Use "{{writing_surface}}" to decide the paper and tool. Possible surfaces include rice paper, parchment, cotton postcard paper, journal paper, letter paper, poetry manuscript, old notebook, gridded draft paper, or a loose desk sheet. Possible tools include a brush, vintage fountain pen, dip pen, pencil, ink pen, or gold nib. Make the material believable with fibers, pressure marks, ink absorption, blooming, paper edges, slight wrinkles, and desk shadows.

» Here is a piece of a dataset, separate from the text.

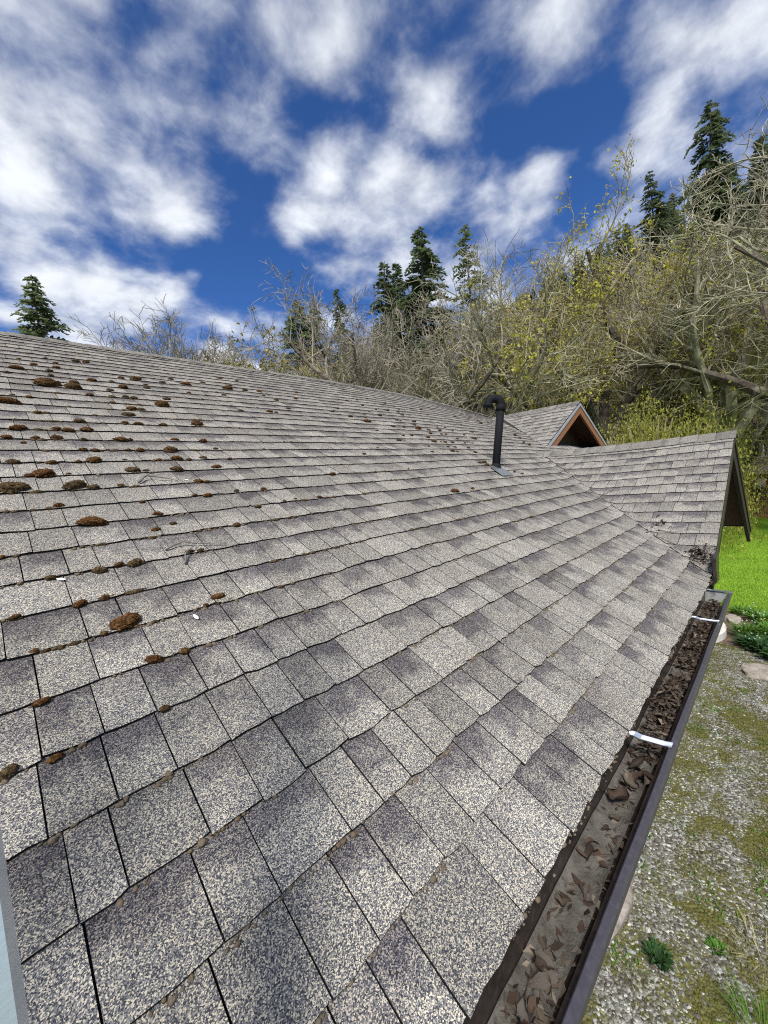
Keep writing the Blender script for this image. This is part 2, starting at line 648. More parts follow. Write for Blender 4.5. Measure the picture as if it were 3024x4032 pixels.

Use "{{visual_mood}}" to decide light and finish. The result should feel like high-quality macro photography, handmade model photography, poetic concept poster, and fantasy illustration combined: the real paper and writing tool are believable, while the miniature world has depth, detail, and light. Do not let it become pure 3D rendering, a generic landscape painting, a normal journal page, or plain calligraphy.
If the copy comes from a game, film, book, brand, or fictional world, preserve recognizable world signals, location mood, elemental symbols, character silhouettes, signature props, and key colors, then let them grow naturally from the paper text and ink. Do not copy official UI, logos, screenshots, cards, promotional poster compositions, or existing character poses. Also do not erase the world identity into generic decoration.
Text control is crucial. The paper may show 2 to 12 key words from "{{copy_text}}" or one short phrase. Prioritize a readable title or poem fragment. If the model cannot reliably write the whole copy, keep only the most image-rich keywords and let the rest behave like believable manuscript texture. Avoid full-page fake text, gibberish, unrelated English, watermarks, QR codes, real brand marks, and platform UI.
The final image should communicate at a glance: this is not just showing a world, it is writing a sentence, and the sentence is literally being drawn into a world. Prioritize pen tip touching paper, text derived from the copy, world growing from handwriting and ink, clear paper scale, and imagery that matches the copy.
Avoid normal miniature model photography, ordinary pop-up books, complete paper diorama cards, floating fantasy worlds, pure landscape illustration, plain calligraphy, a pen not touching the paper, no visible text, text unrelated to the world, the world detached from the page, long gibberish, inaccurate copying of large text blocks, copied official IP assets, logos, watermarks, hands dominating the image, overly plastic 3D, and crowded composition.